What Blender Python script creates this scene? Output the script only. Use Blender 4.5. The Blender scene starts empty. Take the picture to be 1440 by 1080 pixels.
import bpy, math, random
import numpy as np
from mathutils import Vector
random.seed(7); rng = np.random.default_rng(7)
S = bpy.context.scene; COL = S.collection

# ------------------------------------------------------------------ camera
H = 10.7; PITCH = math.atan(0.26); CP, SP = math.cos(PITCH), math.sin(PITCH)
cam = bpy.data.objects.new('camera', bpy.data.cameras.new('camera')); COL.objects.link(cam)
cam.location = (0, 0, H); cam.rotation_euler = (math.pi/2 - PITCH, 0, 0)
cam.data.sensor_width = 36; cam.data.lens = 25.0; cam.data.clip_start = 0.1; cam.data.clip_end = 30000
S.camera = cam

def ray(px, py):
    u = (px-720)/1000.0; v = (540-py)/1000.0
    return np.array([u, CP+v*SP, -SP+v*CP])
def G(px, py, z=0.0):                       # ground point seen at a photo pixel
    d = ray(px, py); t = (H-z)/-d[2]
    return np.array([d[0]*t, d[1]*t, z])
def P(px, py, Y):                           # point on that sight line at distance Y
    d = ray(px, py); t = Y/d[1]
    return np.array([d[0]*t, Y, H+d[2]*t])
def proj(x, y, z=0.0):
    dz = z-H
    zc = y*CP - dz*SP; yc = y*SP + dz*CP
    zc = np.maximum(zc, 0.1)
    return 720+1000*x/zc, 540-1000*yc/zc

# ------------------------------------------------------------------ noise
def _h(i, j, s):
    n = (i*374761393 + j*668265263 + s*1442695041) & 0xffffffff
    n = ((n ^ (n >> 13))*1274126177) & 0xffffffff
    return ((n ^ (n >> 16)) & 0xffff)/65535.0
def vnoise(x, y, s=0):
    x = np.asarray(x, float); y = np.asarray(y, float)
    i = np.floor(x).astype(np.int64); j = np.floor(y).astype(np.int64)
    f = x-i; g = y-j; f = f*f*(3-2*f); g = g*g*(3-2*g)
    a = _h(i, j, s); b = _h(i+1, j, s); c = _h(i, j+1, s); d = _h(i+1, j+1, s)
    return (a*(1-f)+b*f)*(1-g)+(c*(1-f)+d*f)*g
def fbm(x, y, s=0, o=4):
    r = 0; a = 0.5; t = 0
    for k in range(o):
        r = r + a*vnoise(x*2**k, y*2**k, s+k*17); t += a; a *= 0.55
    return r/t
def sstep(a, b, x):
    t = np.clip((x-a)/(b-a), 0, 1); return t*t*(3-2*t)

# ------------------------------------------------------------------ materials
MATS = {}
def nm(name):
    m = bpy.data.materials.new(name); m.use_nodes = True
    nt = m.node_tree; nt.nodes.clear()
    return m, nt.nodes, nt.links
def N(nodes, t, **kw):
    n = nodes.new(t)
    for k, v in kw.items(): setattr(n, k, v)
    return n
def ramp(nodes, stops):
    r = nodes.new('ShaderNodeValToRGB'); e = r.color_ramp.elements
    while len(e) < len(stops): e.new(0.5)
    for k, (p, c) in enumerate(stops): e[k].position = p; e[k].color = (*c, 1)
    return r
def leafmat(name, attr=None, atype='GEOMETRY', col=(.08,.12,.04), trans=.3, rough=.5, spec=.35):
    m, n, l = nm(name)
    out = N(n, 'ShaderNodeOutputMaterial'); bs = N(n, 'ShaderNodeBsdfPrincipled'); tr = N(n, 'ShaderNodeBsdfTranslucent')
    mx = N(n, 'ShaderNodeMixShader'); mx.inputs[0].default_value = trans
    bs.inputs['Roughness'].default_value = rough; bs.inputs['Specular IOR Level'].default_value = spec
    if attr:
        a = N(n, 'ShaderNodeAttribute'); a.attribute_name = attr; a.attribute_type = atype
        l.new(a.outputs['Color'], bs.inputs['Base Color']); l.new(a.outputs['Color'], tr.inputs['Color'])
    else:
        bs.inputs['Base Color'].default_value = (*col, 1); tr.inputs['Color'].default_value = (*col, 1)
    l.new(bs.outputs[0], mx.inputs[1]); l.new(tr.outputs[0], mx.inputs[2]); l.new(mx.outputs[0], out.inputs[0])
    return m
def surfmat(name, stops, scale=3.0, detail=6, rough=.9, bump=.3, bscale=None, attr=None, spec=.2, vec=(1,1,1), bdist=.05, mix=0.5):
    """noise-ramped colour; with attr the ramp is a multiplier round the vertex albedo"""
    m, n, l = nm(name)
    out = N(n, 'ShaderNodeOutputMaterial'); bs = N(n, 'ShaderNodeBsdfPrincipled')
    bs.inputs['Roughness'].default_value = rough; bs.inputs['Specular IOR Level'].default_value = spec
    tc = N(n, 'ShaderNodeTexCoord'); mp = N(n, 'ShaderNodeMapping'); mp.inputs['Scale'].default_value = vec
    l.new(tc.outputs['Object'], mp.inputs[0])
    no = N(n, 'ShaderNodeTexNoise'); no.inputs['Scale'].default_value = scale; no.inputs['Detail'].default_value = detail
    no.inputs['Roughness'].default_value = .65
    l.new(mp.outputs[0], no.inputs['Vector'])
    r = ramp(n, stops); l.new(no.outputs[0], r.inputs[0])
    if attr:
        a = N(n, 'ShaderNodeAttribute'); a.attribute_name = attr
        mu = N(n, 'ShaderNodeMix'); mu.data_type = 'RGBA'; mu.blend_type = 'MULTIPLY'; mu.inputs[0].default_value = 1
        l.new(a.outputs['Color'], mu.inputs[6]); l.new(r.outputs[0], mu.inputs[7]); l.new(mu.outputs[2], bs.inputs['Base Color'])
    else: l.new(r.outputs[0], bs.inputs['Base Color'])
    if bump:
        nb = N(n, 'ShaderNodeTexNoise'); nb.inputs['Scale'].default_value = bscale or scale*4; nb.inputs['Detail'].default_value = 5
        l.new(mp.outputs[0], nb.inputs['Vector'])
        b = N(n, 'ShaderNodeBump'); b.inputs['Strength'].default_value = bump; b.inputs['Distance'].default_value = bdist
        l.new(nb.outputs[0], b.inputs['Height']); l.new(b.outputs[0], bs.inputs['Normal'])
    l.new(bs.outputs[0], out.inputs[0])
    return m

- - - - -

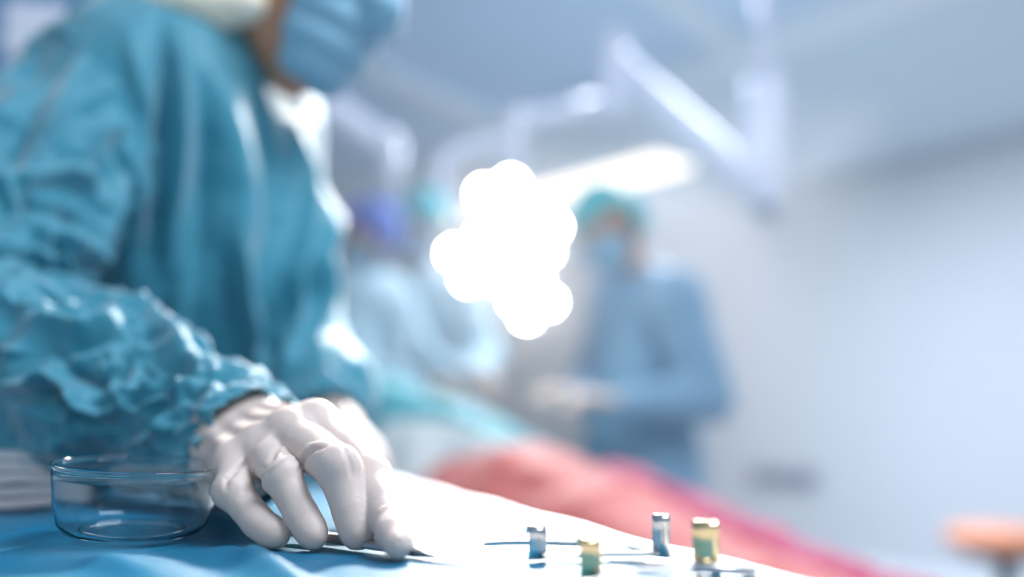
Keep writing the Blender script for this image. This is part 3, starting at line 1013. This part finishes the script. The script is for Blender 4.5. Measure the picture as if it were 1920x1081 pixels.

- - - - -

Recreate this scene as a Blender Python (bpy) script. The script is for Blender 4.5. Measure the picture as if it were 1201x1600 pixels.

- - - - -

▸ Stated goal
Extract from the data every line where "were" shows up.

▸ Answer below
Keep writing the Blender script for this image. This is part 3, starting at line 1013. This part finishes the script. The script is for Blender 4.5. Measure the picture as if it were 1920x1081 pixels.
Recreate this scene as a Blender Python (bpy) script. The script is for Blender 4.5. Measure the picture as if it were 1201x1600 pixels.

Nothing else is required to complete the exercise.